### Short exercise
Restate word for word the lines that begin the listing and end with the line holding "tag(o, 'narrow pale".

╭──

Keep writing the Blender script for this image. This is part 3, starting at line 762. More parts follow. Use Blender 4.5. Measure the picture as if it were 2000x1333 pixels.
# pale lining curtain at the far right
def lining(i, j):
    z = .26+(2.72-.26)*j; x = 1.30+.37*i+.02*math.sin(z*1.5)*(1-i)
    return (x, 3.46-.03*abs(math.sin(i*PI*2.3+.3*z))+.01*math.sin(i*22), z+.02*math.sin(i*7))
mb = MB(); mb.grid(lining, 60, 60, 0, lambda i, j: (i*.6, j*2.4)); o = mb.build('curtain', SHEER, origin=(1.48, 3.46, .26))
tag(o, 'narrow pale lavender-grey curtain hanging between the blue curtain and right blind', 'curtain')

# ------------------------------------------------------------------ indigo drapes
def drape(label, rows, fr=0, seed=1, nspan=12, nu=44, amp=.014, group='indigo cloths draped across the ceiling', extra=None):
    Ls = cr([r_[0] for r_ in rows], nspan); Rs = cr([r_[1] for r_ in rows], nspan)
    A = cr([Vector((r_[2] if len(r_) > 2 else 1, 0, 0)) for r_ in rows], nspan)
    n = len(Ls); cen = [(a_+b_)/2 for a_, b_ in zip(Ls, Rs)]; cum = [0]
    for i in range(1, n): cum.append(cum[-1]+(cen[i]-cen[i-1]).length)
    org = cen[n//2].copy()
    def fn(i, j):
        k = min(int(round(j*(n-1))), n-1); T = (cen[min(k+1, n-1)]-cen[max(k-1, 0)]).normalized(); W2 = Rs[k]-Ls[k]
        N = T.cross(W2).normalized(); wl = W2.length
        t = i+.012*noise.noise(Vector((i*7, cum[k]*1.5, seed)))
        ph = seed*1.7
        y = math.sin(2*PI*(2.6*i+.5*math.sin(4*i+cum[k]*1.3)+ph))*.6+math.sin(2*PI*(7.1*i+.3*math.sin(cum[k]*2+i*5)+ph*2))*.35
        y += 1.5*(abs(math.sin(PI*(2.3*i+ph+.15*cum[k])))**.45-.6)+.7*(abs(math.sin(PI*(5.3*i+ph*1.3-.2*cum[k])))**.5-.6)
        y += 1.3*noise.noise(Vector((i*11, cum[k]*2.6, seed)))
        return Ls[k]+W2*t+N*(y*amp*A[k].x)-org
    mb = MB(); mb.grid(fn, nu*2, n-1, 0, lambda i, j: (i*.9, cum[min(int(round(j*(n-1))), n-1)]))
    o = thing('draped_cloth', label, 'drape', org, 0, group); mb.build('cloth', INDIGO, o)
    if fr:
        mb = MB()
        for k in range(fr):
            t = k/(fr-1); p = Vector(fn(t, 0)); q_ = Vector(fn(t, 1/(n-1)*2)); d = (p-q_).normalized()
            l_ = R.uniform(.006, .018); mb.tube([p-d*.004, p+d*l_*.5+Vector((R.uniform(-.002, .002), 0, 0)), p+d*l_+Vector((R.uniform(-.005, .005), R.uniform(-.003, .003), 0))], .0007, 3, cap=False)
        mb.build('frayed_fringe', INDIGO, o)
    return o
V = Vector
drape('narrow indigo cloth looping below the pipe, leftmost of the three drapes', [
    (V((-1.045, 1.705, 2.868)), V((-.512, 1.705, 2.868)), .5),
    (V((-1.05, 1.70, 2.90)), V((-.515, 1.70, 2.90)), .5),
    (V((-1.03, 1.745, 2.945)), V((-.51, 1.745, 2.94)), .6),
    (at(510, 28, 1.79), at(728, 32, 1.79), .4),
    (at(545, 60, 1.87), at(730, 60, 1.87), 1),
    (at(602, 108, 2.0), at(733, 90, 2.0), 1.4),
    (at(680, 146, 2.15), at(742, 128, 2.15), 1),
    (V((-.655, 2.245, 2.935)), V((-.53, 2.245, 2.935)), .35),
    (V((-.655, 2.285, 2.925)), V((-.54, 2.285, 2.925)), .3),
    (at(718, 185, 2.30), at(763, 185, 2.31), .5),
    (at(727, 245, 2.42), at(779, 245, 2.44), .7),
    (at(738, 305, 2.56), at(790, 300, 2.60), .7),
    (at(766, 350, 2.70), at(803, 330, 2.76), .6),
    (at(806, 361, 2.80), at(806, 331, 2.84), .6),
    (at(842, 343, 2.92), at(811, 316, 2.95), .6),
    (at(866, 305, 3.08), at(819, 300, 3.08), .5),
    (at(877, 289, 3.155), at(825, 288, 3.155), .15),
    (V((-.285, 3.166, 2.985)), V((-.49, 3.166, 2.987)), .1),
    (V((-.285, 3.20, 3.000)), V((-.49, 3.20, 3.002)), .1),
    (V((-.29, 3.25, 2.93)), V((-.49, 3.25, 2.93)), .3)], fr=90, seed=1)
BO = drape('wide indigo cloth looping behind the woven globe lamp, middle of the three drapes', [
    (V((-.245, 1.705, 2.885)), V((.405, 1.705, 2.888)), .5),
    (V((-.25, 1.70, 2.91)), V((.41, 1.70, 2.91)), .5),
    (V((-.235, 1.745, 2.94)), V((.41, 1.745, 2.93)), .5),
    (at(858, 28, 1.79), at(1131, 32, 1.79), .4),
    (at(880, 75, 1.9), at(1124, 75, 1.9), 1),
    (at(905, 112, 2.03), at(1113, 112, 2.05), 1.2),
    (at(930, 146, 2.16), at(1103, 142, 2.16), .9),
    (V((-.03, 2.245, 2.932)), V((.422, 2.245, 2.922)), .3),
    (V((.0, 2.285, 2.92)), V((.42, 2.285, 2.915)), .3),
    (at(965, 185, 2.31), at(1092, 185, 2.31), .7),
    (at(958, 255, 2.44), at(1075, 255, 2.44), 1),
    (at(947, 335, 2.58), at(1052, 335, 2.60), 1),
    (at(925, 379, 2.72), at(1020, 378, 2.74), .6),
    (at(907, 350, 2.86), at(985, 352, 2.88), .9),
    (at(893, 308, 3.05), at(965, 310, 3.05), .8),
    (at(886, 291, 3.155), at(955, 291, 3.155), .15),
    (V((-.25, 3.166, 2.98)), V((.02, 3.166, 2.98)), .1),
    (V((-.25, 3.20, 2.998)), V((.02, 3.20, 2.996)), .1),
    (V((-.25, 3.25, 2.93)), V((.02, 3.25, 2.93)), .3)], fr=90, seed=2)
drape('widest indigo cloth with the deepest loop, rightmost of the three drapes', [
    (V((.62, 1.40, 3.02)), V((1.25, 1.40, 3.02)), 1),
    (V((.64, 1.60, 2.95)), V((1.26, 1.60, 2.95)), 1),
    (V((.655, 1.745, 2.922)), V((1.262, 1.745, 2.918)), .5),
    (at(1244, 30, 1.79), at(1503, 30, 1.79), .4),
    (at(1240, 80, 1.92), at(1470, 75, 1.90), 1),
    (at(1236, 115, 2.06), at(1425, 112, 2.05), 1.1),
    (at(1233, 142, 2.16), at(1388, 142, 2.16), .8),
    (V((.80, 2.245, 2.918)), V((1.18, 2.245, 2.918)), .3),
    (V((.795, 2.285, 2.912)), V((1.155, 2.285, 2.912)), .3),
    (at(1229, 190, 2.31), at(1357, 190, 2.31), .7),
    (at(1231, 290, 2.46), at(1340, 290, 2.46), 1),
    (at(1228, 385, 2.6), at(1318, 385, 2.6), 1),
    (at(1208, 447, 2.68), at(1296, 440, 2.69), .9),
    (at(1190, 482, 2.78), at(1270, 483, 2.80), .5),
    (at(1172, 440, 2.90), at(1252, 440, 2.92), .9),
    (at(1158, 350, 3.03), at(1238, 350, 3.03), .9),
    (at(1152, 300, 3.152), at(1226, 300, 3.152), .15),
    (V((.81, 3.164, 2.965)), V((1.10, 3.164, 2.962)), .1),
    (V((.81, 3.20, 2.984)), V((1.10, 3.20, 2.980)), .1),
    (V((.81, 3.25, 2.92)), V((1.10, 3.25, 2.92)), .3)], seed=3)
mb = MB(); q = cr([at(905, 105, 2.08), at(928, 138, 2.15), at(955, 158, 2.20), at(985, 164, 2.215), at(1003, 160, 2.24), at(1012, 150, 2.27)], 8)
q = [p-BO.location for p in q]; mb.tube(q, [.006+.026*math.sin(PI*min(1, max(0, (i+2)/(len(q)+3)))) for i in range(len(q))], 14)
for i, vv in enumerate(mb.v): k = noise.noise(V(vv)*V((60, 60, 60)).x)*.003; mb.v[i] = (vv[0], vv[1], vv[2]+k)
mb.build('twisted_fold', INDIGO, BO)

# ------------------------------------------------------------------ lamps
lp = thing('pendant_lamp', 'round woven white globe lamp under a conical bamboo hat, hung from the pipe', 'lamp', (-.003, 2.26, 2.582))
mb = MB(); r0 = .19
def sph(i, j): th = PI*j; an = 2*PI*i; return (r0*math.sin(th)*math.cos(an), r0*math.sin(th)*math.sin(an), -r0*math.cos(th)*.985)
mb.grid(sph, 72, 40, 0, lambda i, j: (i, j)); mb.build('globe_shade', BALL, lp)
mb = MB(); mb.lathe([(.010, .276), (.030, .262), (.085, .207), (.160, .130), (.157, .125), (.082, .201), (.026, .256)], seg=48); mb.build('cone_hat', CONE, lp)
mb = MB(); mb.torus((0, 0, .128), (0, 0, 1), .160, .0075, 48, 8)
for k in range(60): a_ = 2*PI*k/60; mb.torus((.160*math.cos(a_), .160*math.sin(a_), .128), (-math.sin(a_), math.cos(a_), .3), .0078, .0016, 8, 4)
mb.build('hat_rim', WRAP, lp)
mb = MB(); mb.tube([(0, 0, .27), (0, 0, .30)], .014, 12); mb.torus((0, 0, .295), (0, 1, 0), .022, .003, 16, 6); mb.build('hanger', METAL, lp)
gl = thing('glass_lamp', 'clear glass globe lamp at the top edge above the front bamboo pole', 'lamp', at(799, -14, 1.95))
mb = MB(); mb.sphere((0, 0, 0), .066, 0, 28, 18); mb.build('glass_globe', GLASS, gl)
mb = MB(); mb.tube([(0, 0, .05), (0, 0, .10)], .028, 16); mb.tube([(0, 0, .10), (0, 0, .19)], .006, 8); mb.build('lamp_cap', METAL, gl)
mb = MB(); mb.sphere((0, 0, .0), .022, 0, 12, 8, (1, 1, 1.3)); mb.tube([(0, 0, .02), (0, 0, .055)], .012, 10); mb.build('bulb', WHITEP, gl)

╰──

### Complete response
Keep writing the Blender script for this image. This is part 3, starting at line 762. More parts follow. Use Blender 4.5. Measure the picture as if it were 2000x1333 pixels.
# pale lining curtain at the far right
def lining(i, j):
    z = .26+(2.72-.26)*j; x = 1.30+.37*i+.02*math.sin(z*1.5)*(1-i)
    return (x, 3.46-.03*abs(math.sin(i*PI*2.3+.3*z))+.01*math.sin(i*22), z+.02*math.sin(i*7))
mb = MB(); mb.grid(lining, 60, 60, 0, lambda i, j: (i*.6, j*2.4)); o = mb.build('curtain', SHEER, origin=(1.48, 3.46, .26))
tag(o, 'narrow pale lavender-grey curtain hanging between the blue curtain and right blind', 'curtain')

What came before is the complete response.